Analysis: Chapter 21
The past and present finally come together in the final chapter of the story, which is the only section of the book that Lara tells primarily in the present tense. Peter Duke's presence doesn’t diminish after he dies; in a way, he’s more present than he ever has been once his ashes are buried on the Nelson farm. Although he has lived in the minds of Lara and her family for their whole lives to varying degrees, he only permanently returns to the farm in death. Because his final resting place is the Nelson family graveyard, it seems he’s found a way to ‘own’ Three Sisters Orchards after all. He defies the seemingly incontrovertible rule of needing to be born into or marry into the family in order to have a permanent connection there. Ironically, in a life full of transient affairs and commitments, it’s the only lasting connection Duke ever makes. .
Sebastian’s return to oversee his brother’s burial also ties up several unresolved elements of Lara’s past. His presence at this moment is about far more than Duke’s final resting place. It brings Lara face-to-face with a past that she moved on from, yet never completely escaped. Previously, her encounters with Sebastian have been through memory, and she has been able to choose which parts of her life to share with her daughters. When Sebastian appears in person, she has no control over his actions or what the people around her will find out. Sebastian’s reappearance underscores the idea that things in Lara’s life move in cycles; although he had initially entered Lara’s life through Peter Duke, by the novel’s conclusion, Sebastian is the only Duke brother with whom Lara has an active, two-sided relationship.

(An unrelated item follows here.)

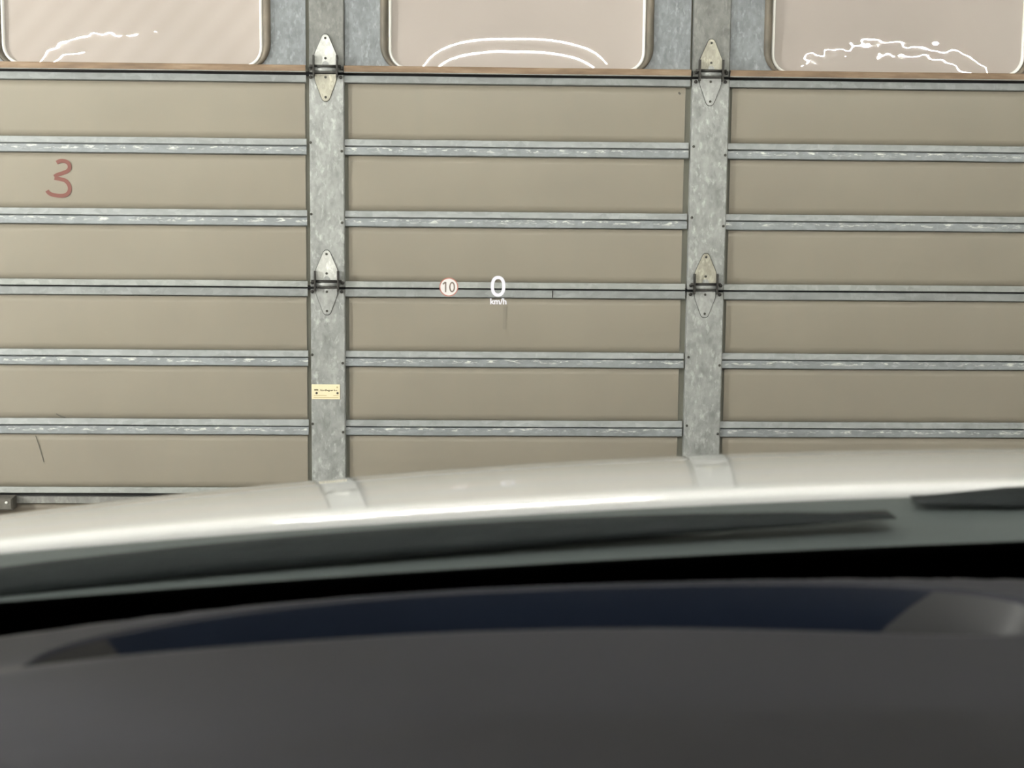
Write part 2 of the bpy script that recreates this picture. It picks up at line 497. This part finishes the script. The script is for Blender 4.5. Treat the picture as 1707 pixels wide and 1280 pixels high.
for b, (x0, x1) in enumerate(BAYS):
    for k, z in enumerate(ROWS):
        seed += 1
        joint = (k % 3 == 2)
        if not joint:
            me, xc = rail_me(x0, x1, MID, seed)
            dpart('rail', me, M['rail_dirty'] if z < .45 else M['rail'], (xc, 0, z))
        else:
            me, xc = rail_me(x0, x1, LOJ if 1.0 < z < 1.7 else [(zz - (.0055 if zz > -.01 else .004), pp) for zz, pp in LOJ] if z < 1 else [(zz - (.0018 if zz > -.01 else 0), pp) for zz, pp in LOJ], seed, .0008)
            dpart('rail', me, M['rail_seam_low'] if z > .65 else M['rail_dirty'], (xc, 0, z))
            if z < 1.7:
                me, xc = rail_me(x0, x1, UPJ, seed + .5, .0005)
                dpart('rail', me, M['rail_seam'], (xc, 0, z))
            else:                             # rusty ledge below the windows
                led = [(.022, -.004), (.0225, .020), (.0205, .022), (.0060, .021), (.0040, .020), (.0028, .017), (.0028, -.006)]
                me, xc = rail_me(x0, x1, led, seed + .5, .0004)
                dpart('ledge', me, M['rust'], (xc, 0, z))
                lip = [(.0050, .0205), (.0052, .0225), (.0030, .0225), (.0026, .0170)]
                me, xc = rail_me(x0, x1, lip, seed + .5, .0004)
                dpart('drip_lip', me, M['rail_seam'], (xc, 0, z))
# a butt joint in the centre rail at the middle seam, and small marks
dpart('rail_butt_gap', box_me('rail_butt_gap', -.0015, .0015, -.0088, 0, -.0235, -.003), M['grease'], (.253, 0, 1.2))

# stiles: one length per section, with their rivets
def stile_me(x0, x1, h, depth=.016):
    w = x1 - x0; xc = (x0 + x1) / 2
    x0 -= xc; x1 -= xc
    g = .009 if abs(xc + .39) < .1 else .0045
    prof = [(x0 + g, -.009), (x0 + g, depth - .003), (x0 + g + .002, depth),
            (x1 - .003, depth), (x1, depth - .003), (x1, -.008)]
    rows = [[(x, -p, z) for x, p in prof] for z in (0, h)]
    return strips('stile', rows, False, False, True), xc
riv = cyl_y('rivet', .0040, -.0024, .001, 8, .001)
for si, (x0, x1) in enumerate(STILES):
    hw = (x1 - x0) / 2
    me, xc = stile_me(x0, x1, .592)
    mew, _ = stile_me(x0, x1, .592, .012)
    for k in range(5):
        st = dpart('stile', mew if k >= 3 else me, M['stile_top'] if k >= 3 else M['stile'], (xc, 0, .6 * k + .004))
        if k in (0, 1, 2):
            for dz in (.2, .4):
                link('rivet', riv, M['screw'], st, (-hw + .0125, -.016, dz - .004 + .009))
                link('rivet', riv, M['screw'], st, (hw - .0075, -.016, dz - .004 - .0145))
tiny = link('screw_hole', cyl_y('screw_hole', .0026, -.0015, .001, 8), M['screw'], door, Vector((.690, -.016, .668)) + DOOR_OFF)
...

Peter’s final resting place speaks to the theme of taking responsibility for one’s choices. In many ways, Peter embodies the life that Lara chose to leave behind. Had she chosen to be an actor and Duke’s romantic partner, Lara’s life would have been filled with fame and excitement. However, that existence would also have been rife with heartbreak and loneliness. Lara chose a secure life with Joe, but she still mourns and regrets what she lost when she chose to leave Duke. By walking away from that path, Lara embraced a different kind of life—one built around reciprocal and real affection instead of painful passion. The burial of Duke’s ashes on the farm is her final acknowledgement of her responsibility for that choice. Lara can now feel that Duke is still an important part of her world, without mourning the loss of a possible life with him.
As the novel draws to a close, Lara’s thoughts about Sebastian’s possible burial on the farm also point to her acceptance of the path she chose to follow. This idea—of welcoming Sebastian, someone who belongs to Duke’s world, to share in the life she did choose—represents a reconciliation of the two different parts of her life. While Peter Duke was loud and attention-grabbing during his life, his final resting place is a quiet one. It’s a space he could only access after the tragedy of his life had played out. This sad, ironic circumstance points to the novel’s thematic tension between the lives people actually live, and the ones they might have lived had they made different choices.